-- WHAT YOU NEED TO DO --
Output the full listing word for word.

-- DATA SEGMENT --
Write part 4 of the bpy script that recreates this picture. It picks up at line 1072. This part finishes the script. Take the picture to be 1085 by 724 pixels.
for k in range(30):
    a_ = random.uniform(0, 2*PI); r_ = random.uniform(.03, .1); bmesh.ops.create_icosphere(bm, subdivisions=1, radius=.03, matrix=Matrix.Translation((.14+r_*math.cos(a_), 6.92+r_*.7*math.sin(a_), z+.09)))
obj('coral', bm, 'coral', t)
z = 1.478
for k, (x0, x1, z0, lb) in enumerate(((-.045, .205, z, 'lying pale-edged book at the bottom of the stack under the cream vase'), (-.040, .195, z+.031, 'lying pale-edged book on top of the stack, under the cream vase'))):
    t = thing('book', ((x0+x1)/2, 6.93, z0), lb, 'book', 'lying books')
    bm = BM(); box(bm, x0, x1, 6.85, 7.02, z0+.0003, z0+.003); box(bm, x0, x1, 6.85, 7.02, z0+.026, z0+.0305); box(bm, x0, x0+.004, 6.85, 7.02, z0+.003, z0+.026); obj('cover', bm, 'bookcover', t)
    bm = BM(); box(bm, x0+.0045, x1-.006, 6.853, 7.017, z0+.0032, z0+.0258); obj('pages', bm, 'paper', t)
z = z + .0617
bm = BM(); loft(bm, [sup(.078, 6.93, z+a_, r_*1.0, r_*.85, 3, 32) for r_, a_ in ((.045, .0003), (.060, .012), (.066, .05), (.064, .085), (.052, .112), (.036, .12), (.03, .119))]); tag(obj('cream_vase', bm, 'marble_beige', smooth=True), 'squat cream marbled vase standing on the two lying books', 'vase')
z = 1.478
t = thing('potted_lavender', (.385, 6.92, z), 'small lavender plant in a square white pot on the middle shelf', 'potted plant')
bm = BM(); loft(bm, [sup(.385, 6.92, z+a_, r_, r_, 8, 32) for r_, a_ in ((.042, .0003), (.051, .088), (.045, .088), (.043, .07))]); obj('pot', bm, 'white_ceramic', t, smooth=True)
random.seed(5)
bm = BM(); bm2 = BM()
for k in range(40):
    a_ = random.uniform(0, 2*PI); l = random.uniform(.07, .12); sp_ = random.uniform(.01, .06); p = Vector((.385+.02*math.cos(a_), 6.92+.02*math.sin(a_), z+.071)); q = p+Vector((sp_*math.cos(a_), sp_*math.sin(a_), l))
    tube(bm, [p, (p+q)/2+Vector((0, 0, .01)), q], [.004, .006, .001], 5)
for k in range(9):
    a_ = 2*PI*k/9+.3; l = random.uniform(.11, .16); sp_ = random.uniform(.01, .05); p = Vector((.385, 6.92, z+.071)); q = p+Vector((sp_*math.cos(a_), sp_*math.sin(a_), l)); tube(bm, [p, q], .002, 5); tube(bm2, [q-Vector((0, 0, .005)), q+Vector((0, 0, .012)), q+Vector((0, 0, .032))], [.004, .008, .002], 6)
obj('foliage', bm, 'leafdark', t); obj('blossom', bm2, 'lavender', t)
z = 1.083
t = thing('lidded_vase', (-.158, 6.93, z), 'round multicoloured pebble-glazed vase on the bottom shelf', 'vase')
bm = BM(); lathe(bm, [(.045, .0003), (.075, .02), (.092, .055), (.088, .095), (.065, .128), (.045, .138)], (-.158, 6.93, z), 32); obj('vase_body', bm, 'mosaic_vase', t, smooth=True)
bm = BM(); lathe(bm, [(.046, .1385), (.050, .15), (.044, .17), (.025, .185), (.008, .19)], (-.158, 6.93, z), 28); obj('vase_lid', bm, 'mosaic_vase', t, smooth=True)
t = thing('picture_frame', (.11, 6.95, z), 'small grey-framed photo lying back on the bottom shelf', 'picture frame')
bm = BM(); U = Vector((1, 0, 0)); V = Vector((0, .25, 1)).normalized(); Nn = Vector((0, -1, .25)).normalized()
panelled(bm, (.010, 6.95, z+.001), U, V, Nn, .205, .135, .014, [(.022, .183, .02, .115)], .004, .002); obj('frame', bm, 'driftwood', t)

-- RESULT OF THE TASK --
Write part 4 of the bpy script that recreates this picture. It picks up at line 1072. This part finishes the script. Take the picture to be 1085 by 724 pixels.
for k in range(30):
    a_ = random.uniform(0, 2*PI); r_ = random.uniform(.03, .1); bmesh.ops.create_icosphere(bm, subdivisions=1, radius=.03, matrix=Matrix.Translation((.14+r_*math.cos(a_), 6.92+r_*.7*math.sin(a_), z+.09)))
obj('coral', bm, 'coral', t)
z = 1.478
for k, (x0, x1, z0, lb) in enumerate(((-.045, .205, z, 'lying pale-edged book at the bottom of the stack under the cream vase'), (-.040, .195, z+.031, 'lying pale-edged book on top of the stack, under the cream vase'))):
    t = thing('book', ((x0+x1)/2, 6.93, z0), lb, 'book', 'lying books')
    bm = BM(); box(bm, x0, x1, 6.85, 7.02, z0+.0003, z0+.003); box(bm, x0, x1, 6.85, 7.02, z0+.026, z0+.0305); box(bm, x0, x0+.004, 6.85, 7.02, z0+.003, z0+.026); obj('cover', bm, 'bookcover', t)
    bm = BM(); box(bm, x0+.0045, x1-.006, 6.853, 7.017, z0+.0032, z0+.0258); obj('pages', bm, 'paper', t)
z = z + .0617
bm = BM(); loft(bm, [sup(.078, 6.93, z+a_, r_*1.0, r_*.85, 3, 32) for r_, a_ in ((.045, .0003), (.060, .012), (.066, .05), (.064, .085), (.052, .112), (.036, .12), (.03, .119))]); tag(obj('cream_vase', bm, 'marble_beige', smooth=True), 'squat cream marbled vase standing on the two lying books', 'vase')
z = 1.478
t = thing('potted_lavender', (.385, 6.92, z), 'small lavender plant in a square white pot on the middle shelf', 'potted plant')
bm = BM(); loft(bm, [sup(.385, 6.92, z+a_, r_, r_, 8, 32) for r_, a_ in ((.042, .0003), (.051, .088), (.045, .088), (.043, .07))]); obj('pot', bm, 'white_ceramic', t, smooth=True)
random.seed(5)
bm = BM(); bm2 = BM()
for k in range(40):
    a_ = random.uniform(0, 2*PI); l = random.uniform(.07, .12); sp_ = random.uniform(.01, .06); p = Vector((.385+.02*math.cos(a_), 6.92+.02*math.sin(a_), z+.071)); q = p+Vector((sp_*math.cos(a_), sp_*math.sin(a_), l))
    tube(bm, [p, (p+q)/2+Vector((0, 0, .01)), q], [.004, .006, .001], 5)
for k in range(9):
    a_ = 2*PI*k/9+.3; l = random.uniform(.11, .16); sp_ = random.uniform(.01, .05); p = Vector((.385, 6.92, z+.071)); q = p+Vector((sp_*math.cos(a_), sp_*math.sin(a_), l)); tube(bm, [p, q], .002, 5); tube(bm2, [q-Vector((0, 0, .005)), q+Vector((0, 0, .012)), q+Vector((0, 0, .032))], [.004, .008, .002], 6)
obj('foliage', bm, 'leafdark', t); obj('blossom', bm2, 'lavender', t)
z = 1.083
t = thing('lidded_vase', (-.158, 6.93, z), 'round multicoloured pebble-glazed vase on the bottom shelf', 'vase')
bm = BM(); lathe(bm, [(.045, .0003), (.075, .02), (.092, .055), (.088, .095), (.065, .128), (.045, .138)], (-.158, 6.93, z), 32); obj('vase_body', bm, 'mosaic_vase', t, smooth=True)
bm = BM(); lathe(bm, [(.046, .1385), (.050, .15), (.044, .17), (.025, .185), (.008, .19)], (-.158, 6.93, z), 28); obj('vase_lid', bm, 'mosaic_vase', t, smooth=True)
t = thing('picture_frame', (.11, 6.95, z), 'small grey-framed photo lying back on the bottom shelf', 'picture frame')
bm = BM(); U = Vector((1, 0, 0)); V = Vector((0, .25, 1)).normalized(); Nn = Vector((0, -1, .25)).normalized()
panelled(bm, (.010, 6.95, z+.001), U, V, Nn, .205, .135, .014, [(.022, .183, .02, .115)], .004, .002); obj('frame', bm, 'driftwood', t)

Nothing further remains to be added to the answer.